AIM:
Return the full material exactly.

(Records with scene code)
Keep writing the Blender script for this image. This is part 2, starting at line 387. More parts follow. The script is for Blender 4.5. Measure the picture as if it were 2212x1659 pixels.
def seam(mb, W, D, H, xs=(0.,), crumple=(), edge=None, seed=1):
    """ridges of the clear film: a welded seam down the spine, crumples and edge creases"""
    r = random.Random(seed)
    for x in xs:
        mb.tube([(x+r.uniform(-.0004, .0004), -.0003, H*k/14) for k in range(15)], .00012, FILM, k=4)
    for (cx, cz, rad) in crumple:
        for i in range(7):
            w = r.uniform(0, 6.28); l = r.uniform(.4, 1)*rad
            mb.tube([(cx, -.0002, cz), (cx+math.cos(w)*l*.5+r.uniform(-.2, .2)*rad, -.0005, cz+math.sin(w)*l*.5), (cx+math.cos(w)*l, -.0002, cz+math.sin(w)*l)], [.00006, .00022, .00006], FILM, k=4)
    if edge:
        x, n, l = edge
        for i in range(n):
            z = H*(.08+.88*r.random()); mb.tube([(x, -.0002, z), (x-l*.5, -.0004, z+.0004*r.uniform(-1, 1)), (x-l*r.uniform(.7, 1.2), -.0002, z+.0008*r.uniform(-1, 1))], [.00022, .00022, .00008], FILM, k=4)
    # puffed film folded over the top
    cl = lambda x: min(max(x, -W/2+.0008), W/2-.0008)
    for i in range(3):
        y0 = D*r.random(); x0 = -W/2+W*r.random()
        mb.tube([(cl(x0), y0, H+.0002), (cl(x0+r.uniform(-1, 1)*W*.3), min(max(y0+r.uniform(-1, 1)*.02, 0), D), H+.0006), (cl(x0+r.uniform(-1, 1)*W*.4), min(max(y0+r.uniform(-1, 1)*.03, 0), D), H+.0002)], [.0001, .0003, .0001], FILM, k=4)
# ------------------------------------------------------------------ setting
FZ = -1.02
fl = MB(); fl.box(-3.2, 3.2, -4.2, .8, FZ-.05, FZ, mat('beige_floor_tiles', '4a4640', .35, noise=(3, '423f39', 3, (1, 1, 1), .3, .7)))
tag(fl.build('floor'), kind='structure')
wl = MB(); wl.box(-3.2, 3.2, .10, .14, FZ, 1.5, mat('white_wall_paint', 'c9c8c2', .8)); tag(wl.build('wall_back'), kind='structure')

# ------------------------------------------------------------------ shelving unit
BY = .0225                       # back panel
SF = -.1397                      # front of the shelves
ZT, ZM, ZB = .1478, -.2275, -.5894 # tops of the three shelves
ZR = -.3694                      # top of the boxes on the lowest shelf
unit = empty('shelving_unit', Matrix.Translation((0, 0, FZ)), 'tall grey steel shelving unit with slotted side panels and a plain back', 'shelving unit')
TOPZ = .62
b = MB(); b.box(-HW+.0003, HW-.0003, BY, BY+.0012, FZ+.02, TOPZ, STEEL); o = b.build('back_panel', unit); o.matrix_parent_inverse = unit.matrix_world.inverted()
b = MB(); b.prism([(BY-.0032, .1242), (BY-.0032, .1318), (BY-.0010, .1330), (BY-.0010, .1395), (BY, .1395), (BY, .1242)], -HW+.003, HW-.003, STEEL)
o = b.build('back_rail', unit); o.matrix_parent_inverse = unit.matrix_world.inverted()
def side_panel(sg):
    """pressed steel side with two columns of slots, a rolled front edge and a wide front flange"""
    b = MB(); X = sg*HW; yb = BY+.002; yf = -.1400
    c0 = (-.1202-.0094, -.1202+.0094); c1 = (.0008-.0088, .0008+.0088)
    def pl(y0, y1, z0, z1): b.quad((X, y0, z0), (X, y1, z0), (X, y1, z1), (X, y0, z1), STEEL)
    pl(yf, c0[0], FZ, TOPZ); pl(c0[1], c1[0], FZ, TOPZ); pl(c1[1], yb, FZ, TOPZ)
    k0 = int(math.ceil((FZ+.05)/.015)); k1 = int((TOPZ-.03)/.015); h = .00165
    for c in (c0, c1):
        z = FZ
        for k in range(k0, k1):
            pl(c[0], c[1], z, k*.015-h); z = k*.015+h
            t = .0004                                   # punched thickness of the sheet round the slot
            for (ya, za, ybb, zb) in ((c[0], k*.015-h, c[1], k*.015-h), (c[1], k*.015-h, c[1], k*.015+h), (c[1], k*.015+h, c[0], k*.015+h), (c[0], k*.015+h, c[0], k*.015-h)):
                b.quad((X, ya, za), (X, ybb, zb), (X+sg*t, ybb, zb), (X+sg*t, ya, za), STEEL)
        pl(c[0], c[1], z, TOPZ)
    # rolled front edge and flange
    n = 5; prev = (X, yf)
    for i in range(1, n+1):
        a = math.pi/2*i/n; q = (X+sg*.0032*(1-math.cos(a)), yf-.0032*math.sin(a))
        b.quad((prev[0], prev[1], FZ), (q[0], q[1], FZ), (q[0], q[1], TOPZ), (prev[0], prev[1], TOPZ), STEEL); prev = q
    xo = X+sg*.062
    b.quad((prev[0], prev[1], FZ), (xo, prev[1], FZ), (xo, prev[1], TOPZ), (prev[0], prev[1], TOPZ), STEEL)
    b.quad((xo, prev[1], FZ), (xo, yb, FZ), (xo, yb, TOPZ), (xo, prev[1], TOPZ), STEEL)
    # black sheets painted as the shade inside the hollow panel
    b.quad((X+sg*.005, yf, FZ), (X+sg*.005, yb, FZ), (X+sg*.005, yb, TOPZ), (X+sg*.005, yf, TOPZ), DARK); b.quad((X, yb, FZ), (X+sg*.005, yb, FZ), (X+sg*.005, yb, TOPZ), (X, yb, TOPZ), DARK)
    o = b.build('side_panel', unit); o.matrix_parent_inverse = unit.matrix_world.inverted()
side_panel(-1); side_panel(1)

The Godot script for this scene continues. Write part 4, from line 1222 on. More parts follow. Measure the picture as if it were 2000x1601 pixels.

COMPLETED TASK:
Keep writing the Blender script for this image. This is part 2, starting at line 387. More parts follow. The script is for Blender 4.5. Measure the picture as if it were 2212x1659 pixels.
def seam(mb, W, D, H, xs=(0.,), crumple=(), edge=None, seed=1):
    """ridges of the clear film: a welded seam down the spine, crumples and edge creases"""
    r = random.Random(seed)
    for x in xs:
        mb.tube([(x+r.uniform(-.0004, .0004), -.0003, H*k/14) for k in range(15)], .00012, FILM, k=4)
    for (cx, cz, rad) in crumple:
        for i in range(7):
            w = r.uniform(0, 6.28); l = r.uniform(.4, 1)*rad
            mb.tube([(cx, -.0002, cz), (cx+math.cos(w)*l*.5+r.uniform(-.2, .2)*rad, -.0005, cz+math.sin(w)*l*.5), (cx+math.cos(w)*l, -.0002, cz+math.sin(w)*l)], [.00006, .00022, .00006], FILM, k=4)
    if edge:
        x, n, l = edge
        for i in range(n):
            z = H*(.08+.88*r.random()); mb.tube([(x, -.0002, z), (x-l*.5, -.0004, z+.0004*r.uniform(-1, 1)), (x-l*r.uniform(.7, 1.2), -.0002, z+.0008*r.uniform(-1, 1))], [.00022, .00022, .00008], FILM, k=4)
    # puffed film folded over the top
    cl = lambda x: min(max(x, -W/2+.0008), W/2-.0008)
    for i in range(3):
        y0 = D*r.random(); x0 = -W/2+W*r.random()
        mb.tube([(cl(x0), y0, H+.0002), (cl(x0+r.uniform(-1, 1)*W*.3), min(max(y0+r.uniform(-1, 1)*.02, 0), D), H+.0006), (cl(x0+r.uniform(-1, 1)*W*.4), min(max(y0+r.uniform(-1, 1)*.03, 0), D), H+.0002)], [.0001, .0003, .0001], FILM, k=4)
# ------------------------------------------------------------------ setting
FZ = -1.02
fl = MB(); fl.box(-3.2, 3.2, -4.2, .8, FZ-.05, FZ, mat('beige_floor_tiles', '4a4640', .35, noise=(3, '423f39', 3, (1, 1, 1), .3, .7)))
tag(fl.build('floor'), kind='structure')
wl = MB(); wl.box(-3.2, 3.2, .10, .14, FZ, 1.5, mat('white_wall_paint', 'c9c8c2', .8)); tag(wl.build('wall_back'), kind='structure')

# ------------------------------------------------------------------ shelving unit
BY = .0225                       # back panel
SF = -.1397                      # front of the shelves
ZT, ZM, ZB = .1478, -.2275, -.5894 # tops of the three shelves
ZR = -.3694                      # top of the boxes on the lowest shelf
unit = empty('shelving_unit', Matrix.Translation((0, 0, FZ)), 'tall grey steel shelving unit with slotted side panels and a plain back', 'shelving unit')
TOPZ = .62
b = MB(); b.box(-HW+.0003, HW-.0003, BY, BY+.0012, FZ+.02, TOPZ, STEEL); o = b.build('back_panel', unit); o.matrix_parent_inverse = unit.matrix_world.inverted()
b = MB(); b.prism([(BY-.0032, .1242), (BY-.0032, .1318), (BY-.0010, .1330), (BY-.0010, .1395), (BY, .1395), (BY, .1242)], -HW+.003, HW-.003, STEEL)
o = b.build('back_rail', unit); o.matrix_parent_inverse = unit.matrix_world.inverted()
def side_panel(sg):
    """pressed steel side with two columns of slots, a rolled front edge and a wide front flange"""
    b = MB(); X = sg*HW; yb = BY+.002; yf = -.1400
    c0 = (-.1202-.0094, -.1202+.0094); c1 = (.0008-.0088, .0008+.0088)
    def pl(y0, y1, z0, z1): b.quad((X, y0, z0), (X, y1, z0), (X, y1, z1), (X, y0, z1), STEEL)
    pl(yf, c0[0], FZ, TOPZ); pl(c0[1], c1[0], FZ, TOPZ); pl(c1[1], yb, FZ, TOPZ)
    k0 = int(math.ceil((FZ+.05)/.015)); k1 = int((TOPZ-.03)/.015); h = .00165
    for c in (c0, c1):
        z = FZ
        for k in range(k0, k1):
            pl(c[0], c[1], z, k*.015-h); z = k*.015+h
            t = .0004                                   # punched thickness of the sheet round the slot
            for (ya, za, ybb, zb) in ((c[0], k*.015-h, c[1], k*.015-h), (c[1], k*.015-h, c[1], k*.015+h), (c[1], k*.015+h, c[0], k*.015+h), (c[0], k*.015+h, c[0], k*.015-h)):
                b.quad((X, ya, za), (X, ybb, zb), (X+sg*t, ybb, zb), (X+sg*t, ya, za), STEEL)
        pl(c[0], c[1], z, TOPZ)
    # rolled front edge and flange
    n = 5; prev = (X, yf)
    for i in range(1, n+1):
        a = math.pi/2*i/n; q = (X+sg*.0032*(1-math.cos(a)), yf-.0032*math.sin(a))
        b.quad((prev[0], prev[1], FZ), (q[0], q[1], FZ), (q[0], q[1], TOPZ), (prev[0], prev[1], TOPZ), STEEL); prev = q
    xo = X+sg*.062
    b.quad((prev[0], prev[1], FZ), (xo, prev[1], FZ), (xo, prev[1], TOPZ), (prev[0], prev[1], TOPZ), STEEL)
    b.quad((xo, prev[1], FZ), (xo, yb, FZ), (xo, yb, TOPZ), (xo, prev[1], TOPZ), STEEL)
    # black sheets painted as the shade inside the hollow panel
    b.quad((X+sg*.005, yf, FZ), (X+sg*.005, yb, FZ), (X+sg*.005, yb, TOPZ), (X+sg*.005, yf, TOPZ), DARK); b.quad((X, yb, FZ), (X+sg*.005, yb, FZ), (X+sg*.005, yb, TOPZ), (X, yb, TOPZ), DARK)
    o = b.build('side_panel', unit); o.matrix_parent_inverse = unit.matrix_world.inverted()
side_panel(-1); side_panel(1)

The Godot script for this scene continues. Write part 4, from line 1222 on. More parts follow. Measure the picture as if it were 2000x1601 pixels.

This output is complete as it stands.